_WHAT NEEDS TO BE DONE_.
Please work out how many lines in the material contain "picture" and give only that figure.

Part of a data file
▬▬▬

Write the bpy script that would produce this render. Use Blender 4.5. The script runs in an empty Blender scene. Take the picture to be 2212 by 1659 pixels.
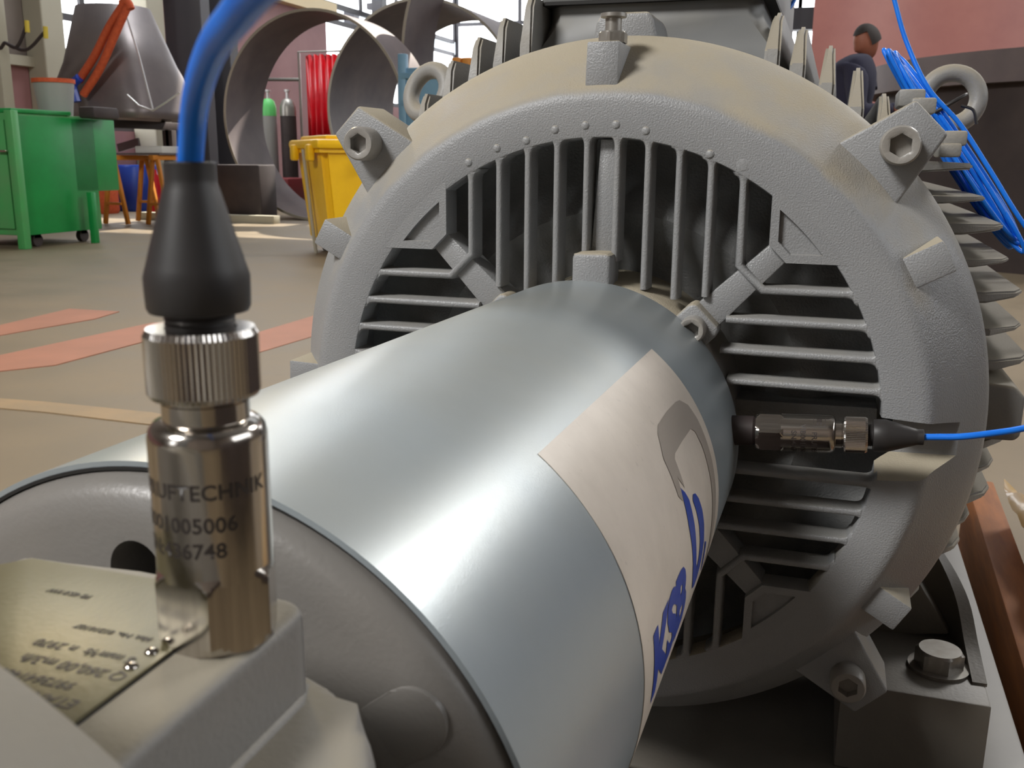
import bpy, bmesh, math, random
from mathutils import Vector, Matrix, noise
random.seed(7)
R = math.radians
PI = math.pi
C = bpy.context.scene.collection
sc = bpy.context.scene

# ------------------------------------------------------------------ camera
FPX, CX, CY = 2075.0, 1106.0, 829.5
RT = Vector((0.94974775, 0.07892328, -0.30290316))   # rows: world axis expressed in camera (x right, y down, z fwd)
AX = Vector((0.31292282, -0.21574736, 0.92494994))
UP = Vector((0.00764953, -0.97325443, -0.22960246))
cam_d = bpy.data.cameras.new('camera'); cam = bpy.data.objects.new('camera', cam_d); C.objects.link(cam)
cam.matrix_world = Matrix(((RT.x, -RT.y, -RT.z, 0), (AX.x, -AX.y, -AX.z, 0), (UP.x, -UP.y, -UP.z, 0), (0, 0, 0, 1)))
cam_d.sensor_fit = 'HORIZONTAL'; cam_d.sensor_width = 36; cam_d.lens = 36*FPX/2212
cam_d.clip_start = 0.01; cam_d.clip_end = 200
cam_d.dof.use_dof = True; cam_d.dof.focus_distance = 0.60; cam_d.dof.aperture_fstop = 32
sc.camera = cam

def ray(px, py):
    c = Vector(((px-CX)/FPX, (py-CY)/FPX, 1.0))
    return Vector((RT.dot(c), AX.dot(c), UP.dot(c)))
def at(px, py, Y):
    d = ray(px, py); return d*(Y/d.y)
def atz(px, py, Z):
    d = ray(px, py); return d*(Z/d.z)
FL = -0.85          # floor height, the camera being at 0

# ------------------------------------------------------------------ world, lights, exposure
w = bpy.data.worlds.new('world'); sc.world = w; w.use_nodes = True
w.node_tree.nodes['Background'].inputs[0].default_value = (0.86, 0.93, 1.0, 1)
w.node_tree.nodes['Background'].inputs[1].default_value = 2.0
sc.view_settings.view_transform = 'Standard'; sc.view_settings.look = 'None'
sc.view_settings.exposure = 0.12; sc.view_settings.gamma = 1.0
sc.view_settings.use_curve_mapping = False

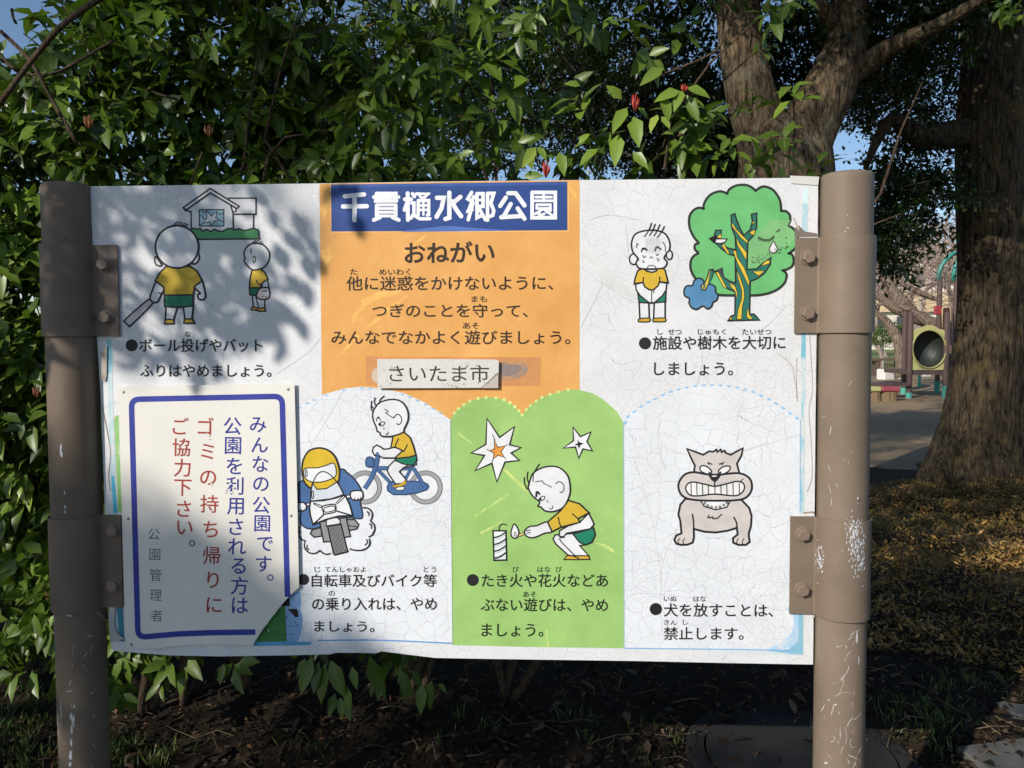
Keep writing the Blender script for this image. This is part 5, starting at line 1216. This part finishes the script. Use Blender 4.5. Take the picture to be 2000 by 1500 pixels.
a.fill([(440,1090),(440,1020),(490,990),(580,985),(615,1020),(612,1065)], (224, 224, 226), False, 2.4)
a.fill([(185,800),(240,795),(240,835),(185,835)], SK, lw=2.4); a.fill([(690,700),(745,695),(745,735),(700,738)], SK, lw=2.4)
a.fill([(75,795),(150,790),(188,830),(180,880),(140,900),(75,905)], SK, False, 3); a.fill([(745,680),(770,648),(860,640),(900,660),(905,720),(880,750),(800,762),(755,740)], SK, True, 3)
a.line([(800,762),(802,730)], 2); a.line([(845,760),(842,730)], 2); a.line([(878,750),(876,722)], 2); a.line([(122,900),(120,872)], 2)
a.fill([(130,350),(150,240),(220,135),(340,98),(460,125),(550,210),(600,350),(605,440),(590,520),(500,600),(350,632),(240,610),(165,540),(135,440)], (214, 178, 48), True, 3.6)
a.fill([(250,600),(260,540),(320,625),(440,615),(585,525),(660,690),(500,745),(240,775),(240,680)], (208, 214, 220), False, 2.4)
a.fill([(155,375),(200,352),(320,350),(420,325),(520,290),(555,330),(566,420),(540,470),(440,515),(330,535),(220,520),(160,460)], (226, 227, 229), True, 2.2)
a.fill([(175,385),(190,380),(195,450),(178,455)], SK, True, 1.8); a.fill([(255,655),(272,652),(275,730),(258,735)], SK, True, 1.8)
a.line([(240,780),(245,640),(285,500),(340,420),(400,398),(470,425),(540,490),(610,590),(660,700)], 2.2, layer=True)
a.fill([(238,775),(400,768),(560,735),(660,695),(690,720),(740,830),(775,960),(600,965),(430,1010),(270,1075),(235,950),(225,860)], (224, 225, 227), False, 3.4)
a.line([(275,1070),(410,945)], 3.2); a.line([(570,900),(770,960)], 3); a.line([(270,795),(380,835),(365,855),(275,810)], 2); a.line([(560,800),(650,710),(665,730),(575,812)], 2)
a.fill([(395,840),(535,815),(560,840),(560,900),(530,920),(420,940),(400,910)], (226, 227, 228), True, 2.6); a.fill([(420,860),(530,838),(545,890),(425,915)], (226, 227, 228), True, 2)
a.build('motorcyclist_drawing')

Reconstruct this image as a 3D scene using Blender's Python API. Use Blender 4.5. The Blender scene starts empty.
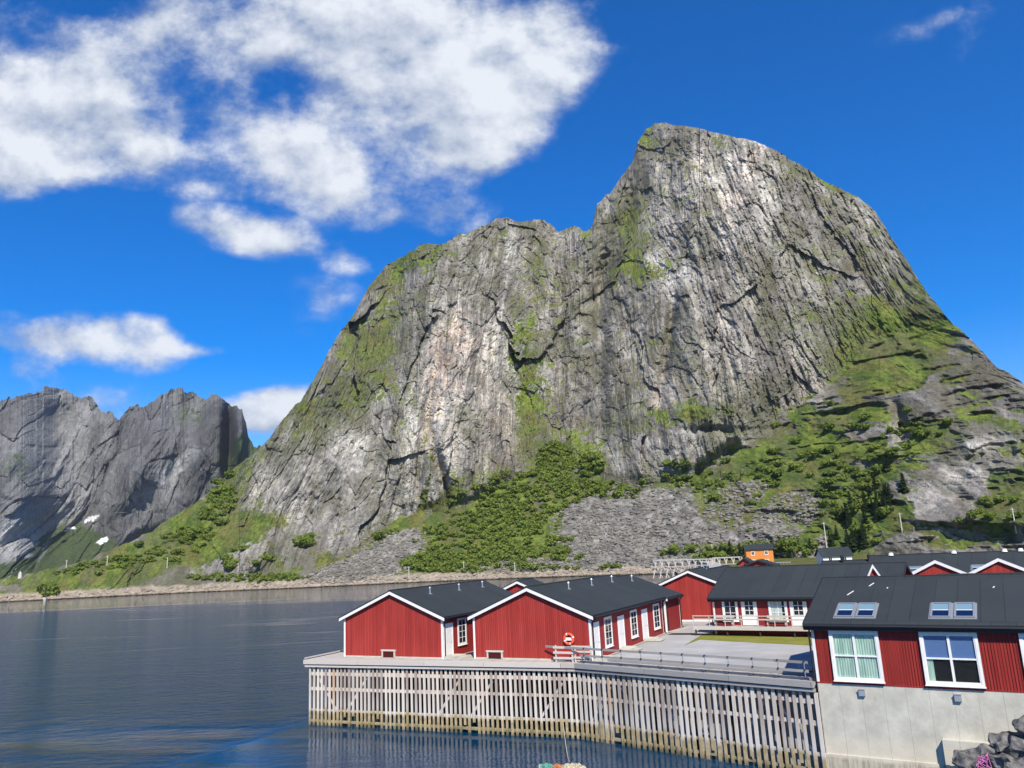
import bpy, math, random
import numpy as np
random.seed(7)
rng = np.random.RandomState(11)
PI = math.pi
SC = bpy.context.scene
COL = SC.collection

# ------------------------------------------------------------------ camera
FPX = 770.0; CAMH = 11.5
PITCH = math.radians(12.2); ROLL = math.radians(2.75)
Fv = np.array([0, math.cos(PITCH), math.sin(PITCH)])
_U0 = np.array([0, -math.sin(PITCH), math.cos(PITCH)]); _R0 = np.array([1.0, 0, 0])
Rv = _R0*math.cos(ROLL) - _U0*math.sin(ROLL)
Uv = _U0*math.cos(ROLL) + _R0*math.sin(ROLL)
CAM = np.array([0, 0, CAMH])
cd = bpy.data.cameras.new('camera'); cam = bpy.data.objects.new('camera', cd); COL.objects.link(cam)
cd.sensor_width = 36; cd.lens = 36*FPX/1024; cd.clip_start = 0.5; cd.clip_end = 30000
from mathutils import Matrix, Vector
cam.matrix_world = Matrix(((Rv[0], Uv[0], -Fv[0], 0), (Rv[1], Uv[1], -Fv[1], 0), (Rv[2], Uv[2], -Fv[2], CAMH), (0, 0, 0, 1)))
SC.camera = cam
SC.view_settings.view_transform = 'Standard'; SC.view_settings.look = 'None'
SC.view_settings.exposure = 0.45; SC.view_settings.gamma = 1

# ------------------------------------------------------------------ world and sun
SUN_EL = math.radians(45); SUN_AZ = math.radians(9)      # azimuth: degrees to the right of straight behind the camera
sdir = np.array([math.sin(SUN_AZ)*math.cos(SUN_EL), -math.cos(SUN_AZ)*math.cos(SUN_EL), math.sin(SUN_EL)])
sl = bpy.data.lights.new('sun', 'SUN'); sl.energy = 5.0; sl.angle = math.radians(0.5); sl.color = (1.0, 0.915, 0.78)
so = bpy.data.objects.new('sun', sl); COL.objects.link(so)
so.rotation_euler = Vector(tuple(sdir)).to_track_quat('Z', 'Y').to_euler()
so['kind'] = 'structure'
W = bpy.data.worlds.new('World'); SC.world = W; W.use_nodes = True
nt = W.node_tree; nt.nodes.clear()
def N(t, k, **kw):
    n = t.nodes.new(k)
    for a, b in kw.items(): setattr(n, a, b)
    return n
def link(t, a, b): t.links.new(a, b)
def val(t, sock, x):
    if hasattr(x, 'is_linked') or hasattr(x, 'links'): t.links.new(x, sock)
    else: sock.default_value = x
def M_(t, op, a, b=None, c=None, clamp=False):
    n = t.nodes.new('ShaderNodeMath'); n.operation = op; n.use_clamp = clamp
    val(t, n.inputs[0], a)
    if b is not None: val(t, n.inputs[1], b)
    if c is not None: val(t, n.inputs[2], c)
    return n.outputs[0]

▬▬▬

_RESPONSE TO THE TASK_.
2